All the text will now be in one text frame. With the Type tool, press Command+A/Ctrl+A to select all the text and copy it into an appropriate file for further formatting.

While this example only merges nine Word files, the technique works just as well with many more files.

A prepress operator and graphic designer for a South Australian commercial printer, with close to 20 years of experience in the trade. He is also a regular contributor to this site and InDesign Magazine, and hosts his own prepress blog "Colecandoo".
  • Frans van der Geest says:

    If memory serves me well, I believe it was possible one time (until CS2?) to indeed uncheck Replace item in the Open dialog to append text. In later versions you get the loaded text cursor if you try and ‘append’ text to an existing text indeed.

  • Peter says:

    As far as I remember InDesign will always append placed text (even if „Replace Selected Item is checked) if you have the text tool active and have clicked in a frame. In that case, the text will simply be inserted at the current text caret position just like it would if you had used Edit > Paste.

  • Steve Werner says:

    In InDesign CC 2014, when I choose File > Place (and Replace is checked), if I have my cursor after already placed text in a text frame, a new document can be placed.

    If Replace is unchecked, if I try the same, a new Place cursor appears.

  • Frans van der Geest says:

    The strange thing is, if Replace is checked and you place your cursor anywhere in existing text in a frame, it will append indeed. Counter intuitive isn’t it! But as far as I see, no need for complicated scripts at all.

  • Eugene Tyson says:

    This doesn’t work for me on Windows.

  • Frans van der Geest says:

    To add: if I read this as ‘Select a bunch of Word files and place them all in one and the same frame in one go’ this makes better sense, I guess I read this post differently as ‘is not possible at all’ but I guess it deals with the ‘in one go’ issue, that I can understand :-)

  • Steve Werner says:

    Strange that the method I describe doesn’t work in Windows. As a Mac user, I can’t test that.

    I agree that scripting is useful if you want to place a LOT of files, which I never need to do.

    What I was testing was this statement from the article:

    “Regardless of which import technique you use, or which buttons you hold when placing text, InDesign will only place one story into a frame. True, the text can be placed into a document and then threaded by hand afterwards, but this is inconvenient, especially when you have hundreds of text frames to thread together. So to accomplish the task, we need a little help from a script. Here are two options.”

    That is not true for my setup.

    • The inspiration for this article came from a colleague who had received 200+ one page word files that needed to be imported into one long text-frame. In this instance, the solution was achieved via Peter Kahrel’s script that not only did this, but allowed my colleague to sort the stories in the order they needed to appear.

      However, I stand by my statement: Indesign will only place one story into one frame. Perhaps I should have added “one story into one frame – at a time”. By this, I mean that if you want two stories into the one frame at the same time without any intervention whatsoever by the user, InDesign won’t do this.

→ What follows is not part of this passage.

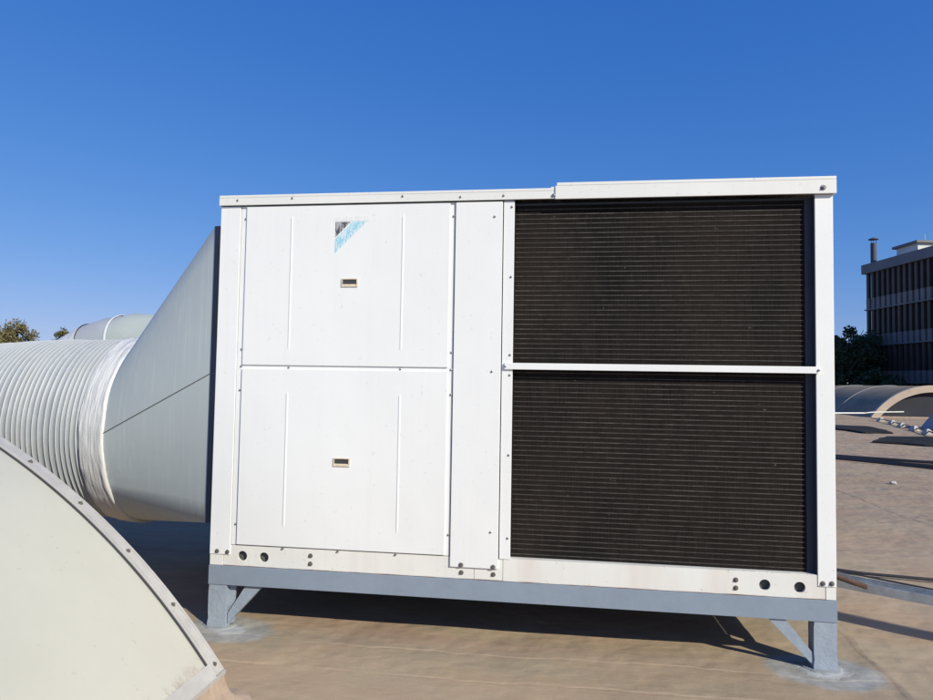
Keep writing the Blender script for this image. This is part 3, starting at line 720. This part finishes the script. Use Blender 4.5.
def far_vault(label, x0, y0, y1, sheet, rim=True, endm='farglass', Rr=3.6345, half=2.9, apex=1.62, curb=.05, thick=.30, rot=0):
    cx = x0+half; Rr = (half**2+(apex-curb)**2)/(2*(apex-curb)); cz = apex-Rr
    t = thing('barrel_skylight', label, 'skylight', (cx, y0, 0)); a0 = math.asin((curb-cz)/Rr)
    bm = bmesh.new(); shell(bm, cx, cz, Rr-.05, Rr, a0, math.pi-a0, 48, y0+.62, y1, 6); mk('vault_sheet', bm, sheet, t, True, auto=40)
    if rim:
        bm = bmesh.new(); shell(bm, cx, cz, Rr-thick, Rr+.04, a0-.02, math.pi-a0+.02, 48, y0+.38, y0+.615); mk('front_rim', bm, 'sandrim', t, True, auto=40)
    bm = bmesh.new(); prism(bm, arc(cx, cz, Rr-.06, a0, math.pi-a0, 40), 'y', y0+.64, y0+.70); mk('end_wall', bm, endm, t)
    bm = bmesh.new(); prism(bm, arc(cx, cz, Rr-.06, a0, math.pi-a0, 40), 'y', y1-.06, y1-.02); mk('end_wall', bm, endm, t)
    for k in range(1, int((y1-y0)/4.5)+1):
        y = y0+.62+k*4.2
        bm = bmesh.new(); shell(bm, cx, cz, Rr+.001, Rr+.03, a0, math.pi-a0, 48, y, y+.06); mk('glazing_bar', bm, 'fardome', t, True, auto=40)
    box_bm = bmesh.new(); box(box_bm, cx-half-.10, cx+half+.10, y0+.62, y1+.05, -.05, curb+.02); mk('kerb', box_bm, 'kerbskin', t)
    return t
far_vault('grey barrel skylight with a broad sandy arched rim, below the dark louvred building', 15.75, 35.4, 46.5, 'farsheet')
far_vault('pale blue-grey rimless barrel skylight at the right edge, before the sandy-rimmed one', 13.35, 16.5, 26.6, 'fardome', rim=False, apex=1.60)
far_vault('olive grey barrel skylight farthest back, beyond the sandy-rimmed one beside the dark trees', 14.6, 49.0, 58.0, 'farsheet', rim=False, apex=1.40)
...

      I can do what Steve Werner suggests in post 3 of the comments here, however as far as I am aware, that requires having some text in a frame already, placing the cursor in the appropriate spot, and being able to place one story only – any more than two stories and the place-gun appears.

  • Eugene Tyson says:

    Agreed – I wouldn’t want to do this for 200+ documents.

    There’s also no easy way to merge Word Docs – which is a shame, I found a vbs but it’s difficult for me to use. In short, the way outlined in the article is a relatively easier way to achieve the task.

  • Frans van der Geest says:

    >There is an easy way to merge Word docs: insert > object > text from file

    ? And where do we find that option…?

  • Eugene Tyson says:

    Yes that can work – but if you have text styles in Word you can lose that styling.